It was about 3:30 AM this morning. I’d gone to bed not long ago, but I had fallen asleep. My natural rhythm makes me something of a night person. I’m also prone to insomnia, but I’m not troubled about it anymore – boring late night TV, preferably old sitcoms or B-movies, usually helps, so I just lie down in the living room. I check to see if infomercials will come on at any point, because they give me nightmares – especially the ones about exercise devices or real estate schemes, with their smug success stories of narcissism and greed.
But I was startled awake by a sharp rap on my front door. Somewhat disoriented, my first reaction was to feel a bit fearful. Having grown up in bad neighborhoods in Philadelphia, even in my current small town location I keep a baseball bat next to the front door. Before I opened the door I picked it up, and let it hang from my hand by my side.

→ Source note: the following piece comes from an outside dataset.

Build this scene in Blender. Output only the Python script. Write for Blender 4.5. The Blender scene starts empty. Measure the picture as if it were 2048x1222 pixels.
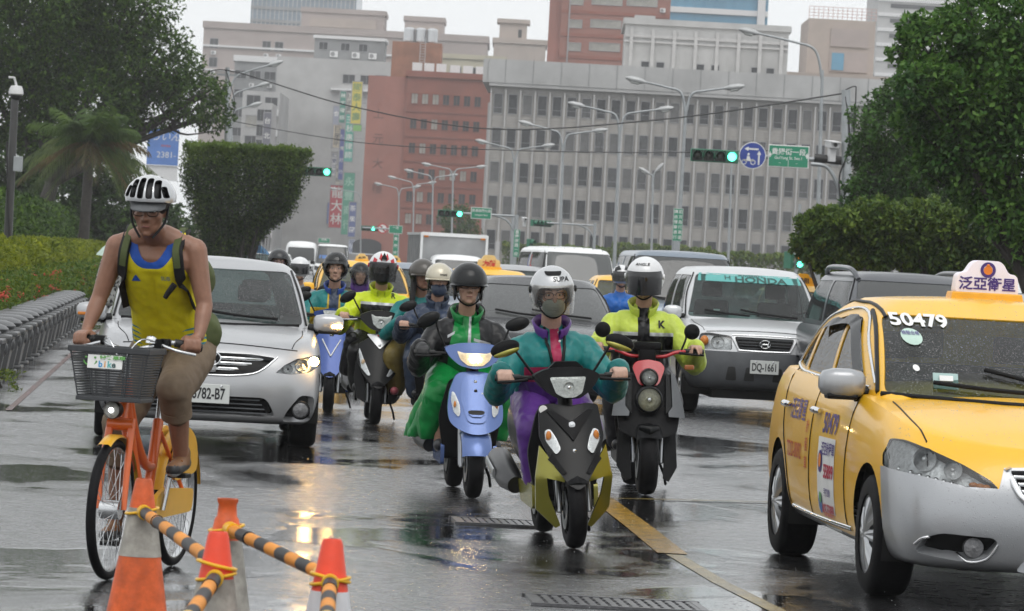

I found a woman in her early sixties sitting on my porch step. She had white hair and wore a jacket and jeans. One of her shoes was missing, exposing a dirty white sock. Her eyes met mine and she said, “Can you help me?”
I dropped the bat and went out, stood over her, and asked, “What’s wrong?” She said, “I hurt my foot. I live right up the street at 218. I’m trying to get home.” I told her, ‘Hang on a second.’”
I went inside and put on my bedroom slippers. In my half-asleep state, I thought she wanted me to help her get home. I grabbed a cane I’d used when my bad back was worse, thinking it might help her to lean on it. When I got back outside, she said, “Do you drive?” (Believe it or not, I don’t. It’s a long story.) She said, “I need someone who drives. I think I broke my foot.”
My partner, who goes to bed at a far more normal hour, was asleep. Like an idiot, I went upstairs and told him what was going on. Though deeper into sleep than I’d been, he suggested the far more reasonable option of calling 911. I went downstairs and did just that. A young man answered, and asked me a distressingly long list of questions. (I kept thinking of the poor woman on my step all that time, not knowing what was going on). Finally he told me not to move her, and that he would send a policeman, and an ambulance would arrive soon after.
I went back out to her. In the few minutes before the officer arrived, she told me more of her story. She’d gone first to the one-story stone house across the street, catty-corner from ours. She’d fallen in front of that house, on her way up the street to visit a female friend who lived about a block west (it didn’t strike me in my drowsy state as an unusual hour to go visiting people).
The resident of the stone house was her friend’s son. I silently recalled waving hello to him when I’d checked my mailbox about two days before -- he’d glared at me as if I’d flipped him the bird. She said she’d crawled to his door, and he’d told her, “There’s nothing wrong with you. Get the hell away from here.” Then she’d crawled across the street to my house (thank God there’s almost no traffic that late!) She added that the pain was so bad she didn’t even try to walk on it, and that she thought she could feel bones moving around in her foot. While she was explaining all this with perfect clarity, I noticed for the first time the odor of beer wafting from her.
The police car pulled up, moving slowly in search of the address. I flagged him down. The officer seemed like a nice enough young man. He said an ambulance was on its way. As she told him her story, he asked where she lost her shoe. She said she’d lost it across the street, and he shone his flashlight on the lawn over there. I saw the shoe on the grass, and went to retrieve it.
I was feeling pretty cold at this point – I was in a T-shit and jogging pants – and asked the officer if he needed my help. The ambulance had just arrived. He said he didn’t. I told the woman I hoped she felt better soon, and she thanked me. I went back inside, and must have fallen asleep fairly soon after that, because I really don’t remember anything else.
The incident reinforces my impression of the guy who lives in the stone house, whose name I still don’t know, though he’s been there a while. I’m glad we were home (though it’s not like that’s unusual at that hour!) I’d like to think any of our other neighbors would also have helped her.
I keep thinking of things I should/could have done to make her more comfortable, like giving her a blanket. It can take me a long time to fall asleep, but once I do, waking up can take me awhile, too. I was out of it and not thinking very clearly, but I did the best I could at the time. I hope she’s recovering comfortably today.